The Waikiki Insider: For the Love of Mango!

July 3, 2013 | By Mona Wood-Sword


It’s mango season in Hawai’i, and with more than 60 varieties grown here we have lots of tasty reasons to celebrate. So why not do it in style at the Westin Moana Surfrider’s fifth Annual Mangoes at the Moana 10 a.m.-5 p.m. on July 13. The free event will feature all things mango, including food and activity booths, recipe contests, cooking demos and mango cocktails. Find out more by calling (808) 922-3111.

I prefer eating ripe mango dipped in shoyu (or soy sauce) and pepper, while others prefer salt or a shoyu-vinegar mix. My husband peels his mango like a banana and just eats it as nature intended. But no matter how you like it, mangoes are among the most delicious fruits in the world, while also being super-healthy. They are bursting with antioxidants and more than 20 different vitamins and minerals. Each one-cup serving of mango provides 100 percent of your daily Vitamin C, 35 percent of your daily Vitamin A, 12 percent of your daily fiber—and all at only 100 calories! Mangos are also fat-, cholesterol- and sodium-free.

I spent most of my childhood climbing the mango tree in our back yard— and our ‘ohana‘s current generation of keiki seem to gravitate to that tree’s welcoming branches, as well. She continues to share her fruit so generously with us to this day, which we gratefully accept. There are a few mango trees in Waikiki, but in neighboring Kapahulu and Kaimuki neighborhoods, many homes boast a mango tree. Aloha spirit dictates sharing your bounty with neighbors, friends and family, so being friends with a mango tree owner will prove to be especially sweet this time of year. People get busy making pickled mango and mango jams, jellies, muffins and breads.

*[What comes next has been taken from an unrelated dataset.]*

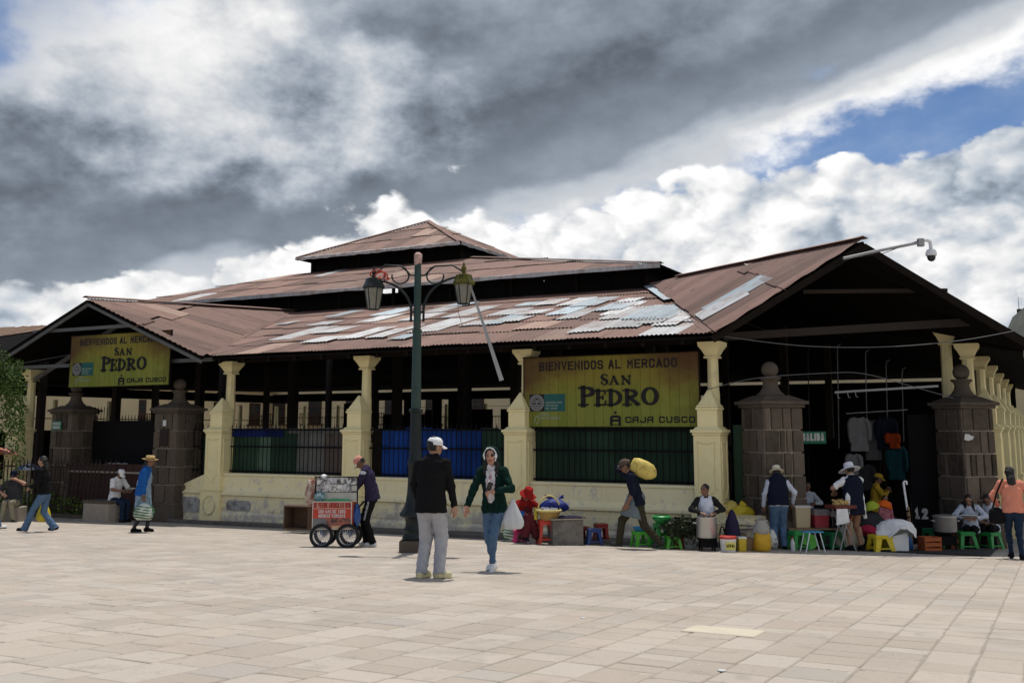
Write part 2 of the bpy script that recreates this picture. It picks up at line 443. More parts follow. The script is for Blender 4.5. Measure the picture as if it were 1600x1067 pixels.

As I write this, I can almost smell the delicious, nostalgic aroma of my grandmother’s mango bread baking in the oven. Minutes felt like an eternity as I waited for the timer to ring, and I drooled as I watched grandma put a toothpick into the soft center, hoping it would come out clean, which meant the bread was finally ready. And when it was, I got a warm, thick slab and smothered butter on it and bit into a slice of pure heaven.

Grandma’s recipe got lost over the years, but I found one that seems quite similar from my mom’s copy of A Hundred Years of Island Cooking (1991) published by the Hawaiian Electric Company. Check it out and create your own mango memories!

Make Mango Bread

2 cups flour
1/2 cup chopped walnuts
2 tsp baking soda
2 cups chopped ripe mango
2 tsp ground cinnamon
1/2 cup salad oil
1 1/2 cups sugar
3 eggs, beaten
1/2 cup shredded coconut
2 tsp vanilla

DIRECTIONS: Preheat oven to 350 degrees F. Grease a 9x5x3-inch loaf pan. Sift flour with baking soda and cinnamon into a mixing bowl. Stir in sugar, coconut and nuts. Add remaining ingredients and mix well. Pour into prepared pan and bake for 1 hour and 15 minutes, or until done. Makes 1 loaf.